I was exchanging punches and kicks with them, and I realized that getting hit was no big deal. I trained at a tough club and fell in love with it. I was starting to become the person I’d always wanted to be.
Change in the real world didn’t come fast, but something miraculous happened. As I became better at Karate, I started walking taller. I began to look the world in the eye. I slimmed down and felt good about myself and my new fitness levels.
As my transformation took place, people started treating me better. People who knew of me from school said everything they had heard about me was wrong. Women started noticing me and stopped calling me ugly.
My inner transformation was being mirrored in my external world. Throughout my time at college and university, I was acknowledged by my peers as a tough guy. This may not seem like much, but to me, it was everything.
Others had accepted me, and I’d started to accept myself.
It was just after university ended that I obtained my black belt. I had friends, I’d fallen in love, I had a degree, and I had self-worth. And it all started with Karate.
What now?
I always thought I’d want to take revenge on my abusers. Back in those dark days, I fantasized about being a tough guy who would one day stand up for himself and beat his tormentors within an inch of their lives.
Yet now I was legitimately physically capable, this urge had left me. I’d stopped dwelling on them. If I allowed my tormentors to take up space in my mind, they’d still be winning.

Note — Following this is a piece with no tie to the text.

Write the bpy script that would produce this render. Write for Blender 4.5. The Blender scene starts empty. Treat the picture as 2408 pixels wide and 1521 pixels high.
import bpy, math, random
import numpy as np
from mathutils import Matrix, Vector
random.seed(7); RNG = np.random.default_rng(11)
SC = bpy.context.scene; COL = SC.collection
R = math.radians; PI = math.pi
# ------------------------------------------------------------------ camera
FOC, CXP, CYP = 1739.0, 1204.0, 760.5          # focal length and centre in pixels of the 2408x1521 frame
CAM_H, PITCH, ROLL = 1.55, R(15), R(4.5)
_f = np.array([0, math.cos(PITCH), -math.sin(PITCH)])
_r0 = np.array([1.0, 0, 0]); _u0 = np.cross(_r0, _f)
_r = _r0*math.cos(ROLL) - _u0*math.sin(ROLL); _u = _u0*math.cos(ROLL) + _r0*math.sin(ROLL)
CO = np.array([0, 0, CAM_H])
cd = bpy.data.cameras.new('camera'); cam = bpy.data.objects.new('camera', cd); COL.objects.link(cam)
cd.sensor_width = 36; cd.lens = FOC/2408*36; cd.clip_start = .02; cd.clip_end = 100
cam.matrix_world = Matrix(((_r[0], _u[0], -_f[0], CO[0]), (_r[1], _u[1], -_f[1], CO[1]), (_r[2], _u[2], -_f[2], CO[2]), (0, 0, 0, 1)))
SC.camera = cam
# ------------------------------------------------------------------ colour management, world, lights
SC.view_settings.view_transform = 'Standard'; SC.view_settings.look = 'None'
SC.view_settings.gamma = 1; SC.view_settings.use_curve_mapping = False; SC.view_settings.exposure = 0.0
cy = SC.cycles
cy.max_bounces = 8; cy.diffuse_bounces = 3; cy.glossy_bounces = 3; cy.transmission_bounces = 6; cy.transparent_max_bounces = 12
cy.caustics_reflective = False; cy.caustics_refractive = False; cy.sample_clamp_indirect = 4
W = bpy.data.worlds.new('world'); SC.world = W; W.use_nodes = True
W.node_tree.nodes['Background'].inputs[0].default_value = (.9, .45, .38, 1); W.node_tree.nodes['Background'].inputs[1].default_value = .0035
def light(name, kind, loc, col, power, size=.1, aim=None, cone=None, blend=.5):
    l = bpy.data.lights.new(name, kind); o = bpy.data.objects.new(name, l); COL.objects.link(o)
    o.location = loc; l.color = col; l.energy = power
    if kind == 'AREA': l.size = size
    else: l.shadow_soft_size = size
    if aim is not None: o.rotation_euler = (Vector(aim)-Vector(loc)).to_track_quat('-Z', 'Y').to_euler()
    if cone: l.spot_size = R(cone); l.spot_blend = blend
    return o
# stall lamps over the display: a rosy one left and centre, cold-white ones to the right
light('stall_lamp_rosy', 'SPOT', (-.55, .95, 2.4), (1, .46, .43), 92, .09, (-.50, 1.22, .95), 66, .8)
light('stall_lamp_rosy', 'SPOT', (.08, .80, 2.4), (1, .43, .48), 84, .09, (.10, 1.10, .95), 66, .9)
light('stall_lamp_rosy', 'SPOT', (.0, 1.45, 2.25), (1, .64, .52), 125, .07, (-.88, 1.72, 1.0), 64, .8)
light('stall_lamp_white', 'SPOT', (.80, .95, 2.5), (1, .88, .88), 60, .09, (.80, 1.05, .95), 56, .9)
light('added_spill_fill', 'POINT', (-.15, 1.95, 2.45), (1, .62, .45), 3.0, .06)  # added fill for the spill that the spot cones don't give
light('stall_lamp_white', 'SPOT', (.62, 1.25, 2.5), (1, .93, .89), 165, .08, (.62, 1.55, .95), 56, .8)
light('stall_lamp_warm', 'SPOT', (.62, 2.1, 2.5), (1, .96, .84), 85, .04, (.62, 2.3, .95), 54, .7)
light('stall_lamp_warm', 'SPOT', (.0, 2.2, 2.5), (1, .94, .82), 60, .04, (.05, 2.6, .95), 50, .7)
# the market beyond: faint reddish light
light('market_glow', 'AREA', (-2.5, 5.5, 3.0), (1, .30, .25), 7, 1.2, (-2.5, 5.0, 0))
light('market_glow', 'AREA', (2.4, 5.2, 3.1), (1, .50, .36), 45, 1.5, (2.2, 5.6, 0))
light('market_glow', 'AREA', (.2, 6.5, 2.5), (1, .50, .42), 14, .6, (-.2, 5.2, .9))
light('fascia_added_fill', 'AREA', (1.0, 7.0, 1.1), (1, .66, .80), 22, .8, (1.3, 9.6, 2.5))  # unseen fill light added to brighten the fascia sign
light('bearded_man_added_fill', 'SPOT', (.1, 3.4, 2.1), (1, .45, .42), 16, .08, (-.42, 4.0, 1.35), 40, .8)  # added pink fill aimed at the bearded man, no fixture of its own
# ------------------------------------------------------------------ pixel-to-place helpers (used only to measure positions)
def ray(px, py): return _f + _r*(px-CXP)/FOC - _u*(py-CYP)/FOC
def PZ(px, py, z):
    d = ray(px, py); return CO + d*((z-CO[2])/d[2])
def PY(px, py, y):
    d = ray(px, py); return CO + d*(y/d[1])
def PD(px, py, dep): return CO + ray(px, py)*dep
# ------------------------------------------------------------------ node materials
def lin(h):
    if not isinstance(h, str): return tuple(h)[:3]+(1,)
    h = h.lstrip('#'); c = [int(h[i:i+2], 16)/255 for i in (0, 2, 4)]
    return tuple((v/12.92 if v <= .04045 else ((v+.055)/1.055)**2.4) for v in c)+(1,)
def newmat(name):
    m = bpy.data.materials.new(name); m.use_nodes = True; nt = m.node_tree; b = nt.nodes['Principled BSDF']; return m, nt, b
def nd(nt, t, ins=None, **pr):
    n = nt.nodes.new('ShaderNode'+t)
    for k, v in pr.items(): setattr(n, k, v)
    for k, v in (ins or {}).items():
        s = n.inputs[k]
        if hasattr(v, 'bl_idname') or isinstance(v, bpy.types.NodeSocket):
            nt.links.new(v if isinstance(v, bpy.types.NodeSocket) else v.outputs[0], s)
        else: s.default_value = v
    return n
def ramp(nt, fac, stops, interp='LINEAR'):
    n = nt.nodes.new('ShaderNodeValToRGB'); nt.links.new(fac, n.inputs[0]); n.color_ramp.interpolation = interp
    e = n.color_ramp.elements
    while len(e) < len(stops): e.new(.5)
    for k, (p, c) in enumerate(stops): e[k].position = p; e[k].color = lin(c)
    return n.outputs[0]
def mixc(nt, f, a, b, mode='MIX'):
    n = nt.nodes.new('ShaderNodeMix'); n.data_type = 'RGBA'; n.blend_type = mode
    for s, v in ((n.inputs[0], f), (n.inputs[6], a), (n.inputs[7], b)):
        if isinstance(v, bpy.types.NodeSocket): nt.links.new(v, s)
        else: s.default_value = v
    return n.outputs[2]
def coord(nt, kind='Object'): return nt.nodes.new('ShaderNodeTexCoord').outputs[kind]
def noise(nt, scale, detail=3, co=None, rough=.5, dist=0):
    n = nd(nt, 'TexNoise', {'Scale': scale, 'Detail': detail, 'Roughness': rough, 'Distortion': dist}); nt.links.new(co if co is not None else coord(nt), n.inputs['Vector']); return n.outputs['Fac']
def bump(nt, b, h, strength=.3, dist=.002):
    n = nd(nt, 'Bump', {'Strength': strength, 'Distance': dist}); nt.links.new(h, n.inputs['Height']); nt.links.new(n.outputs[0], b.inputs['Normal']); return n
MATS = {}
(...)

If I went on a crusade for revenge, I wouldn’t be living up to my expectations, and I wouldn’t be acting in the spirit of Karate. It’d be the ultimate insult.
Instead, I’d use those experiences as fuel. They were the impetus to change my life.
The biggest lesson Karate taught me was the power and freedom that comes from pushing the comfort zone. Trying to stay inside my comfort zone had almost been the death of me, and now I was freer than I had ever thought possible because I’d stared fear in the eye and tackled it.
This lesson applies to all areas of our lives. Freedom lies on the other side of fear. The more you shy from what scares you and hide in a shrinking comfort zone, the more you wither and die inside.
Living a bold life is the only way to find happiness.
I discovered there are two types of pain. The pain that comes from trying to change your life for the better or the pain of regret.
At some point, we all have to choose.